Personne ne veut ni ne peut faire la guerre à Moscou, qui pousse son avantage. La Russie a remis en question les principes cardinaux de la diplomatie mondialisée, dans les rapports entre grandes puissances. Les désaccords tranchés, les confrontations commerciales y sont monnaie courante. Mais l’annexion pure et simple d’un territoire voisin, comme en Crimée, relève d’une panoplie qu’on croyait révolue, d’une logique expansionniste au mépris du droit international. Même la Chine ne peut soutenir une telle régression.

La deuxième leçon, c’est la mort du reset, la relance des relations avec Moscou ébauchée par Barack Obama, et plus généralement de l’idée d’un dialogue constructif avec Vladimir Poutine, promu activement en Occident. En France, il y a eu une continuité entre Nicolas Sarkozy et François Hollande, qui ont voulu combler notre retard dans les échanges commerciaux avec la Russie, par rapport à l’Allemagne ou l’Italie.

Silence de l’amitié

Mais c’est surtout à droite que les partisans de ce dialogue sont actifs, dans les rangs gaullistes, si ce mot a encore un sens. Cette école prétend que rien ne doit se dire ou se faire contre Moscou car rien ne peut se résoudre sans Moscou. Deux arguments justifient ce silence de l’amitié : la collaboration russe est indispensable dans les dossiers internationaux (désarmement, guerre en Syrie, nucléaire iranien, etc.) ; nous avons besoin de l’argent russe.

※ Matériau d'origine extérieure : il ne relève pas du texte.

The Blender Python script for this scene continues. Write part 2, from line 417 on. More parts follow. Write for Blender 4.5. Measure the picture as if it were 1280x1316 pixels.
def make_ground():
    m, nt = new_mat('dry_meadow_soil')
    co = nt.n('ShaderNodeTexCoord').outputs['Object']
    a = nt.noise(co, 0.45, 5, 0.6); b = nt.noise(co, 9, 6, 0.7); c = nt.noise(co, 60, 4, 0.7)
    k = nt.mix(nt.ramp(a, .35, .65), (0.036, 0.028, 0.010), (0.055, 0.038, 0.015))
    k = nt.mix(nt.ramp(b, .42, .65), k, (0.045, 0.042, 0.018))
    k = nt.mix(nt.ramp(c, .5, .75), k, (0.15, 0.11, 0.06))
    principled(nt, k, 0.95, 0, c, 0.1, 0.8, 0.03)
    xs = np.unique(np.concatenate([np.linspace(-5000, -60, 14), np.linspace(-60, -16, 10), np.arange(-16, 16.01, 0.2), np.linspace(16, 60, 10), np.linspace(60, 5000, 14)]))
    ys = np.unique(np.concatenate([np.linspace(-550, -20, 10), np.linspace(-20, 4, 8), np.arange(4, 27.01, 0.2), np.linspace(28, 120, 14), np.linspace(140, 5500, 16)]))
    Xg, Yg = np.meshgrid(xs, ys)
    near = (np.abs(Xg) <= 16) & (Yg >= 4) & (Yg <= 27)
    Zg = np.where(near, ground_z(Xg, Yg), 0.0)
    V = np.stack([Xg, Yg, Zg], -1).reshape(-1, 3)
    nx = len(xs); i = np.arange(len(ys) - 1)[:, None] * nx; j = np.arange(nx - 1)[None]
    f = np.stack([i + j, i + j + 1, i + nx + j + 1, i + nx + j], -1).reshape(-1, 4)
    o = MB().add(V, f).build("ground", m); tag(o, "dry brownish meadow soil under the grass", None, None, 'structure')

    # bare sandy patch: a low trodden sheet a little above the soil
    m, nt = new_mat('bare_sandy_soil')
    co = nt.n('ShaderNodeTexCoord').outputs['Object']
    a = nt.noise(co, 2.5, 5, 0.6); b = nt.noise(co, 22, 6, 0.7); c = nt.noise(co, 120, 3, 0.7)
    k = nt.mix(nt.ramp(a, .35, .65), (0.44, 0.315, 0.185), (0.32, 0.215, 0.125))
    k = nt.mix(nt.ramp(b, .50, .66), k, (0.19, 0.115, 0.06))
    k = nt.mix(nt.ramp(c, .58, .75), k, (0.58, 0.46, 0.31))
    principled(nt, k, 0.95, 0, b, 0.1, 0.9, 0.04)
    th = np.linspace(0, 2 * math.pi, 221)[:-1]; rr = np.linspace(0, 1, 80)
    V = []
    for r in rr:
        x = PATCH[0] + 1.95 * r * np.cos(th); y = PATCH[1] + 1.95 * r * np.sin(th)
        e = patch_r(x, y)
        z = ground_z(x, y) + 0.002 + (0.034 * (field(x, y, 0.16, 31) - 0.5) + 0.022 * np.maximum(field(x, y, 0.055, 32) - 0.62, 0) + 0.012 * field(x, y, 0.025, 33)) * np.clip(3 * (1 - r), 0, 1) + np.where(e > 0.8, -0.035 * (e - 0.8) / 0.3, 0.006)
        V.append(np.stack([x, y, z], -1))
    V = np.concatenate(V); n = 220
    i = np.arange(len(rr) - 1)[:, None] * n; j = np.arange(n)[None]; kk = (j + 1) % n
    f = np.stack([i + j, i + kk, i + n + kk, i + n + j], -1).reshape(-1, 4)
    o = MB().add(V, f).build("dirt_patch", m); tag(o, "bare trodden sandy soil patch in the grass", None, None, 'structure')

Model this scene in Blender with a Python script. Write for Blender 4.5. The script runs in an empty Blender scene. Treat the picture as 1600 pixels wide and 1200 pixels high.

Sur le premier point, le constat est négatif. Quelle a été la contribution constructive de Moscou dans ces dossiers ? L’ouverture en Iran est due à des processus internes. La guerre qui ravage la Syrie se poursuit depuis trois ans. Quant à l’argent russe, il paraît vain de lutter, mais cela n’empêche pas d’être lucide. Cet argent coule dans les veines de nos banques européennes ; il irrigue notre secteur immobilier, celui du luxe. Il n’est pas forcément sale ou mal acquis, mais il l’est parfois. La fuite des capitaux en Russie atteint la somme colossale de 63 milliards de dollars (45 milliards d’euros) en 2013. Ils ont une odeur, ces milliards, celle dégagée par un système féodal, doté d’un appareil répressif intransigeant, marqué par une prédation bureaucratique.

La troisième leçon à tirer concerne la situation intérieure en Russie. M. Poutine étanche la soif de revanche géopolitique d’une partie des élites, mais prend des risques. Il fera tout pour tuer dans l’œuf, et non plus contenir, un éventuel mouvement de contestation. La société civile russe risque de payer le prix de Maïdan. Il faut s’attendre à des pressions redoublées contre les voix critiques, les sites indépendants, les organisations soupçonnées de représenter les intérêts étrangers. La ligne de fracture sera entre les " patriotes " et les " traîtres vendus ".

Outre le désespoir des classes moyennes urbaines, l’angoisse de l’isolement et de l’opprobre pourrait gagner une partie des élites. Etat pétrolier et gazier, à l’endettement très faible, la Russie s’appuie sur de confortables réserves de devises (autour de 500 milliards de dollars). Mais la croissance ralentit fortement (1 % annoncé pour 2014). Le choc d’une chute du rouble et des investissements pourrait rappeler à la population que la stabilité vantée par M. Poutine n’est pas gravée dans le marbre.